Task requirements
Retype the material in full, keeping every word the same.

···

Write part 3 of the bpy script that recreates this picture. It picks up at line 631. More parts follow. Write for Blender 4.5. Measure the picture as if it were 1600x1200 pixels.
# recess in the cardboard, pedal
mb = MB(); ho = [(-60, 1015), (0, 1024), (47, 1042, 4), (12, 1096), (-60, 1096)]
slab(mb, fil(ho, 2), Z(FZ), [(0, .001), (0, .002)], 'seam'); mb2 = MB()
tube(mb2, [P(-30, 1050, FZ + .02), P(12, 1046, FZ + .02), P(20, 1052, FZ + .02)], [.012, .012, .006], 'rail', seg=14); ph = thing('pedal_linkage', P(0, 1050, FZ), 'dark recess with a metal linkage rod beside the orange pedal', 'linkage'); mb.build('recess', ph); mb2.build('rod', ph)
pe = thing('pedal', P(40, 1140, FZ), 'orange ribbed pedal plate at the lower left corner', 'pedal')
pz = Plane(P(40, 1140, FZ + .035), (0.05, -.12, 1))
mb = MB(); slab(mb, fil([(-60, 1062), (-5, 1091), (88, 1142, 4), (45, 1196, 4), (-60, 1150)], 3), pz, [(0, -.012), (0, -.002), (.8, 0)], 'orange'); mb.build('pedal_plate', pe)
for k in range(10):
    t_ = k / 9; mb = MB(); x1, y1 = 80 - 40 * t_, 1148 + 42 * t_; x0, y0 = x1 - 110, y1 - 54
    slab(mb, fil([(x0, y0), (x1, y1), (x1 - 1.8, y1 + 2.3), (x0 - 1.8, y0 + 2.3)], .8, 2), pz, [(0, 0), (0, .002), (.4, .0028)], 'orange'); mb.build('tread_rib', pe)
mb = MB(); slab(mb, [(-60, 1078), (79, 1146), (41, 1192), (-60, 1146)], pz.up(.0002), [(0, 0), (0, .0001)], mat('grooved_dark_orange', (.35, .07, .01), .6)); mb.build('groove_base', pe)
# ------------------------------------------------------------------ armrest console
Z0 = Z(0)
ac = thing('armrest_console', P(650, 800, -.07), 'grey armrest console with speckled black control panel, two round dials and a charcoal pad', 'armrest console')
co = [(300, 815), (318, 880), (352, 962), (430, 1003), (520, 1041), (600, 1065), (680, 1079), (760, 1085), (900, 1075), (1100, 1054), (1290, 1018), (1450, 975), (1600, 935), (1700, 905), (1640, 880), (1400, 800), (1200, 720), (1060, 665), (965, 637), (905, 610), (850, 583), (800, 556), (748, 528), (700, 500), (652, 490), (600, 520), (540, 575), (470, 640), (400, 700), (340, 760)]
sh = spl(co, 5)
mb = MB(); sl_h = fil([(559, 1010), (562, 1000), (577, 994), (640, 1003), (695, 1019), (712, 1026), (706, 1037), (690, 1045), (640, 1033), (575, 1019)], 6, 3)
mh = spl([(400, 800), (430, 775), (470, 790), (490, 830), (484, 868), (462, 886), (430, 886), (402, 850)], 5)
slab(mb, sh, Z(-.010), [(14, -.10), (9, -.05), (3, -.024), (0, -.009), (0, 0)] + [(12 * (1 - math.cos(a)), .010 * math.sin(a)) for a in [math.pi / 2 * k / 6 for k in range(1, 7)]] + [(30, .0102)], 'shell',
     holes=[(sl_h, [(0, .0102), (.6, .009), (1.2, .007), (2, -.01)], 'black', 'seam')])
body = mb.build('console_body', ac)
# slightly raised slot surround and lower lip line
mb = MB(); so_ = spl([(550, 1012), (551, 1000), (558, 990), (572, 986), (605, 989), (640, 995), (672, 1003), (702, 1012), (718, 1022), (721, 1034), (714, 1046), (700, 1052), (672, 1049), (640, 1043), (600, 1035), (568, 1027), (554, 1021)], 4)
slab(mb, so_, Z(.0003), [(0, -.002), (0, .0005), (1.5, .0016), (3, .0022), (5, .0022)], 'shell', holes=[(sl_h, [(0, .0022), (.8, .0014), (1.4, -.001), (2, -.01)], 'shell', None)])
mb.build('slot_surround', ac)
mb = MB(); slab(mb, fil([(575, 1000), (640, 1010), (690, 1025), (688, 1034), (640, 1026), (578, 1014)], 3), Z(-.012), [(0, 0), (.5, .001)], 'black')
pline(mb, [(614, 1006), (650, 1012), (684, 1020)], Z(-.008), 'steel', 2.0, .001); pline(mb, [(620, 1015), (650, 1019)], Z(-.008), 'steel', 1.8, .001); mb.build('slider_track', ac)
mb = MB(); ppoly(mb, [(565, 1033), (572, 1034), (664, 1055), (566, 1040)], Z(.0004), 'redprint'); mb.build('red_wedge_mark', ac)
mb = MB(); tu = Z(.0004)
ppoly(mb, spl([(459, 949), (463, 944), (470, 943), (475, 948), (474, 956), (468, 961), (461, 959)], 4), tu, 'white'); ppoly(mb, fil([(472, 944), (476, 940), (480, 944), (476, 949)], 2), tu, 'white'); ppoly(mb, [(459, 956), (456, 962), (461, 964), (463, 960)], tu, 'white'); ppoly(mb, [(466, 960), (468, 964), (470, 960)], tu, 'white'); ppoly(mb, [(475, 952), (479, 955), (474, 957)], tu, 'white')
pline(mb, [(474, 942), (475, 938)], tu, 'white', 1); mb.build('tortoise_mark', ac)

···

Output of the exercise
Write part 3 of the bpy script that recreates this picture. It picks up at line 631. More parts follow. Write for Blender 4.5. Measure the picture as if it were 1600x1200 pixels.
# recess in the cardboard, pedal
mb = MB(); ho = [(-60, 1015), (0, 1024), (47, 1042, 4), (12, 1096), (-60, 1096)]
slab(mb, fil(ho, 2), Z(FZ), [(0, .001), (0, .002)], 'seam'); mb2 = MB()
tube(mb2, [P(-30, 1050, FZ + .02), P(12, 1046, FZ + .02), P(20, 1052, FZ + .02)], [.012, .012, .006], 'rail', seg=14); ph = thing('pedal_linkage', P(0, 1050, FZ), 'dark recess with a metal linkage rod beside the orange pedal', 'linkage'); mb.build('recess', ph); mb2.build('rod', ph)
pe = thing('pedal', P(40, 1140, FZ), 'orange ribbed pedal plate at the lower left corner', 'pedal')
pz = Plane(P(40, 1140, FZ + .035), (0.05, -.12, 1))
mb = MB(); slab(mb, fil([(-60, 1062), (-5, 1091), (88, 1142, 4), (45, 1196, 4), (-60, 1150)], 3), pz, [(0, -.012), (0, -.002), (.8, 0)], 'orange'); mb.build('pedal_plate', pe)
for k in range(10):
    t_ = k / 9; mb = MB(); x1, y1 = 80 - 40 * t_, 1148 + 42 * t_; x0, y0 = x1 - 110, y1 - 54
    slab(mb, fil([(x0, y0), (x1, y1), (x1 - 1.8, y1 + 2.3), (x0 - 1.8, y0 + 2.3)], .8, 2), pz, [(0, 0), (0, .002), (.4, .0028)], 'orange'); mb.build('tread_rib', pe)
mb = MB(); slab(mb, [(-60, 1078), (79, 1146), (41, 1192), (-60, 1146)], pz.up(.0002), [(0, 0), (0, .0001)], mat('grooved_dark_orange', (.35, .07, .01), .6)); mb.build('groove_base', pe)
# ------------------------------------------------------------------ armrest console
Z0 = Z(0)
ac = thing('armrest_console', P(650, 800, -.07), 'grey armrest console with speckled black control panel, two round dials and a charcoal pad', 'armrest console')
co = [(300, 815), (318, 880), (352, 962), (430, 1003), (520, 1041), (600, 1065), (680, 1079), (760, 1085), (900, 1075), (1100, 1054), (1290, 1018), (1450, 975), (1600, 935), (1700, 905), (1640, 880), (1400, 800), (1200, 720), (1060, 665), (965, 637), (905, 610), (850, 583), (800, 556), (748, 528), (700, 500), (652, 490), (600, 520), (540, 575), (470, 640), (400, 700), (340, 760)]
sh = spl(co, 5)
mb = MB(); sl_h = fil([(559, 1010), (562, 1000), (577, 994), (640, 1003), (695, 1019), (712, 1026), (706, 1037), (690, 1045), (640, 1033), (575, 1019)], 6, 3)
mh = spl([(400, 800), (430, 775), (470, 790), (490, 830), (484, 868), (462, 886), (430, 886), (402, 850)], 5)
slab(mb, sh, Z(-.010), [(14, -.10), (9, -.05), (3, -.024), (0, -.009), (0, 0)] + [(12 * (1 - math.cos(a)), .010 * math.sin(a)) for a in [math.pi / 2 * k / 6 for k in range(1, 7)]] + [(30, .0102)], 'shell',
     holes=[(sl_h, [(0, .0102), (.6, .009), (1.2, .007), (2, -.01)], 'black', 'seam')])
body = mb.build('console_body', ac)
# slightly raised slot surround and lower lip line
mb = MB(); so_ = spl([(550, 1012), (551, 1000), (558, 990), (572, 986), (605, 989), (640, 995), (672, 1003), (702, 1012), (718, 1022), (721, 1034), (714, 1046), (700, 1052), (672, 1049), (640, 1043), (600, 1035), (568, 1027), (554, 1021)], 4)
slab(mb, so_, Z(.0003), [(0, -.002), (0, .0005), (1.5, .0016), (3, .0022), (5, .0022)], 'shell', holes=[(sl_h, [(0, .0022), (.8, .0014), (1.4, -.001), (2, -.01)], 'shell', None)])
mb.build('slot_surround', ac)
mb = MB(); slab(mb, fil([(575, 1000), (640, 1010), (690, 1025), (688, 1034), (640, 1026), (578, 1014)], 3), Z(-.012), [(0, 0), (.5, .001)], 'black')
pline(mb, [(614, 1006), (650, 1012), (684, 1020)], Z(-.008), 'steel', 2.0, .001); pline(mb, [(620, 1015), (650, 1019)], Z(-.008), 'steel', 1.8, .001); mb.build('slider_track', ac)
mb = MB(); ppoly(mb, [(565, 1033), (572, 1034), (664, 1055), (566, 1040)], Z(.0004), 'redprint'); mb.build('red_wedge_mark', ac)
mb = MB(); tu = Z(.0004)
ppoly(mb, spl([(459, 949), (463, 944), (470, 943), (475, 948), (474, 956), (468, 961), (461, 959)], 4), tu, 'white'); ppoly(mb, fil([(472, 944), (476, 940), (480, 944), (476, 949)], 2), tu, 'white'); ppoly(mb, [(459, 956), (456, 962), (461, 964), (463, 960)], tu, 'white'); ppoly(mb, [(466, 960), (468, 964), (470, 960)], tu, 'white'); ppoly(mb, [(475, 952), (479, 955), (474, 957)], tu, 'white')
pline(mb, [(474, 942), (475, 938)], tu, 'white', 1); mb.build('tortoise_mark', ac)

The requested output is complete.